**Supplied information:**
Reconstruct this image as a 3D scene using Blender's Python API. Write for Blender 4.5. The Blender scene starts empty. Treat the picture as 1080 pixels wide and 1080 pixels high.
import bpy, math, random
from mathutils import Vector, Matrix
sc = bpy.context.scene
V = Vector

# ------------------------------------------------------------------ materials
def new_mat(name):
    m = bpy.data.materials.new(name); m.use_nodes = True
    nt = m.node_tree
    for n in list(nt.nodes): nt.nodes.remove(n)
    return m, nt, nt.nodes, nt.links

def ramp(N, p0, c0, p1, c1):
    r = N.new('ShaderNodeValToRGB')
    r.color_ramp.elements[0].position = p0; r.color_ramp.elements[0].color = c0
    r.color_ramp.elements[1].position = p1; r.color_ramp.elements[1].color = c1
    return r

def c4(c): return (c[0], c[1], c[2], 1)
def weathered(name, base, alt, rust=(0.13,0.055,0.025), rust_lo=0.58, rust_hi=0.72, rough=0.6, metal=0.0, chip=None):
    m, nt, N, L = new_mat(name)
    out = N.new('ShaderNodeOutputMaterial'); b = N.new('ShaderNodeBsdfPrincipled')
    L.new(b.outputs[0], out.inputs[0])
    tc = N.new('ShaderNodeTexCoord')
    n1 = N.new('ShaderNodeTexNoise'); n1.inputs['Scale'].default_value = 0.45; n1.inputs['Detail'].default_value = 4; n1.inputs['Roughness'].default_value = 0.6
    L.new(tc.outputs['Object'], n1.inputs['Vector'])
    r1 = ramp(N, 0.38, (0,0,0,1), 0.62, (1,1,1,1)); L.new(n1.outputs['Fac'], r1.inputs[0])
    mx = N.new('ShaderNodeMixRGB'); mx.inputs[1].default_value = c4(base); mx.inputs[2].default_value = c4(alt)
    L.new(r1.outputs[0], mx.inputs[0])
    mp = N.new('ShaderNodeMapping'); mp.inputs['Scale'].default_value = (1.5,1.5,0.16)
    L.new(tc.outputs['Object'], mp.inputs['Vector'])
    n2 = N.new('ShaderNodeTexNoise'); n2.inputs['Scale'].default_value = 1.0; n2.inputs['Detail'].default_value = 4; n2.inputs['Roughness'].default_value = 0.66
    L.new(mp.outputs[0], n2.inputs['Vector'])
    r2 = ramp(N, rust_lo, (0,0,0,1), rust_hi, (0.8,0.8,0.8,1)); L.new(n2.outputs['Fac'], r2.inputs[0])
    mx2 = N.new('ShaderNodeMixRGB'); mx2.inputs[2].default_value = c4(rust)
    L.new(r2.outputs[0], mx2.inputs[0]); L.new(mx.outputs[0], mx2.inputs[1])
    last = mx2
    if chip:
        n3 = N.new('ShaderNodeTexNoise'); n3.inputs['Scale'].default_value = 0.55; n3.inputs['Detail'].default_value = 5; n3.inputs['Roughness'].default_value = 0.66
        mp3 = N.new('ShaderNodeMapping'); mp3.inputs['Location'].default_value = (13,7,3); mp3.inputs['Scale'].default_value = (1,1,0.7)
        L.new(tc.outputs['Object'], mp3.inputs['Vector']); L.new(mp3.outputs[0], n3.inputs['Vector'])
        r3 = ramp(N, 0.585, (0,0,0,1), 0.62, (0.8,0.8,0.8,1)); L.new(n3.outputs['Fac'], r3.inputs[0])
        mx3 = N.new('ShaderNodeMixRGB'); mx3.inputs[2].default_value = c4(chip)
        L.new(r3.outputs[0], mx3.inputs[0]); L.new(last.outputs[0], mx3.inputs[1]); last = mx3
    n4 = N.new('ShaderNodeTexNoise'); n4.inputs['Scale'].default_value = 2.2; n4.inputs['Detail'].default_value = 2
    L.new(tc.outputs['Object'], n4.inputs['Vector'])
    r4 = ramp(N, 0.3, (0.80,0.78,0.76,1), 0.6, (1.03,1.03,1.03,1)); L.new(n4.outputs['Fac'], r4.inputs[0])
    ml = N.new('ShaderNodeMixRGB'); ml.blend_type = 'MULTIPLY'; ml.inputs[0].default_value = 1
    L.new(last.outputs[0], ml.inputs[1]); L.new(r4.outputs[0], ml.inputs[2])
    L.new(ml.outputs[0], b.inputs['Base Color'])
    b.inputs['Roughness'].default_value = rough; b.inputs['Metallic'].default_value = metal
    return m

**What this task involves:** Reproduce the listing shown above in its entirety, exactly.

**Answer to the problem:**
Reconstruct this image as a 3D scene using Blender's Python API. Write for Blender 4.5. The Blender scene starts empty. Treat the picture as 1080 pixels wide and 1080 pixels high.
import bpy, math, random
from mathutils import Vector, Matrix
sc = bpy.context.scene
V = Vector

# ------------------------------------------------------------------ materials
def new_mat(name):
    m = bpy.data.materials.new(name); m.use_nodes = True
    nt = m.node_tree
    for n in list(nt.nodes): nt.nodes.remove(n)
    return m, nt, nt.nodes, nt.links

def ramp(N, p0, c0, p1, c1):
    r = N.new('ShaderNodeValToRGB')
    r.color_ramp.elements[0].position = p0; r.color_ramp.elements[0].color = c0
    r.color_ramp.elements[1].position = p1; r.color_ramp.elements[1].color = c1
    return r

def c4(c): return (c[0], c[1], c[2], 1)
def weathered(name, base, alt, rust=(0.13,0.055,0.025), rust_lo=0.58, rust_hi=0.72, rough=0.6, metal=0.0, chip=None):
    m, nt, N, L = new_mat(name)
    out = N.new('ShaderNodeOutputMaterial'); b = N.new('ShaderNodeBsdfPrincipled')
    L.new(b.outputs[0], out.inputs[0])
    tc = N.new('ShaderNodeTexCoord')
    n1 = N.new('ShaderNodeTexNoise'); n1.inputs['Scale'].default_value = 0.45; n1.inputs['Detail'].default_value = 4; n1.inputs['Roughness'].default_value = 0.6
    L.new(tc.outputs['Object'], n1.inputs['Vector'])
    r1 = ramp(N, 0.38, (0,0,0,1), 0.62, (1,1,1,1)); L.new(n1.outputs['Fac'], r1.inputs[0])
    mx = N.new('ShaderNodeMixRGB'); mx.inputs[1].default_value = c4(base); mx.inputs[2].default_value = c4(alt)
    L.new(r1.outputs[0], mx.inputs[0])
    mp = N.new('ShaderNodeMapping'); mp.inputs['Scale'].default_value = (1.5,1.5,0.16)
    L.new(tc.outputs['Object'], mp.inputs['Vector'])
    n2 = N.new('ShaderNodeTexNoise'); n2.inputs['Scale'].default_value = 1.0; n2.inputs['Detail'].default_value = 4; n2.inputs['Roughness'].default_value = 0.66
    L.new(mp.outputs[0], n2.inputs['Vector'])
    r2 = ramp(N, rust_lo, (0,0,0,1), rust_hi, (0.8,0.8,0.8,1)); L.new(n2.outputs['Fac'], r2.inputs[0])
    mx2 = N.new('ShaderNodeMixRGB'); mx2.inputs[2].default_value = c4(rust)
    L.new(r2.outputs[0], mx2.inputs[0]); L.new(mx.outputs[0], mx2.inputs[1])
    last = mx2
    if chip:
        n3 = N.new('ShaderNodeTexNoise'); n3.inputs['Scale'].default_value = 0.55; n3.inputs['Detail'].default_value = 5; n3.inputs['Roughness'].default_value = 0.66
        mp3 = N.new('ShaderNodeMapping'); mp3.inputs['Location'].default_value = (13,7,3); mp3.inputs['Scale'].default_value = (1,1,0.7)
        L.new(tc.outputs['Object'], mp3.inputs['Vector']); L.new(mp3.outputs[0], n3.inputs['Vector'])
        r3 = ramp(N, 0.585, (0,0,0,1), 0.62, (0.8,0.8,0.8,1)); L.new(n3.outputs['Fac'], r3.inputs[0])
        mx3 = N.new('ShaderNodeMixRGB'); mx3.inputs[2].default_value = c4(chip)
        L.new(r3.outputs[0], mx3.inputs[0]); L.new(last.outputs[0], mx3.inputs[1]); last = mx3
    n4 = N.new('ShaderNodeTexNoise'); n4.inputs['Scale'].default_value = 2.2; n4.inputs['Detail'].default_value = 2
    L.new(tc.outputs['Object'], n4.inputs['Vector'])
    r4 = ramp(N, 0.3, (0.80,0.78,0.76,1), 0.6, (1.03,1.03,1.03,1)); L.new(n4.outputs['Fac'], r4.inputs[0])
    ml = N.new('ShaderNodeMixRGB'); ml.blend_type = 'MULTIPLY'; ml.inputs[0].default_value = 1
    L.new(last.outputs[0], ml.inputs[1]); L.new(r4.outputs[0], ml.inputs[2])
    L.new(ml.outputs[0], b.inputs['Base Color'])
    b.inputs['Roughness'].default_value = rough; b.inputs['Metallic'].default_value = metal
    return m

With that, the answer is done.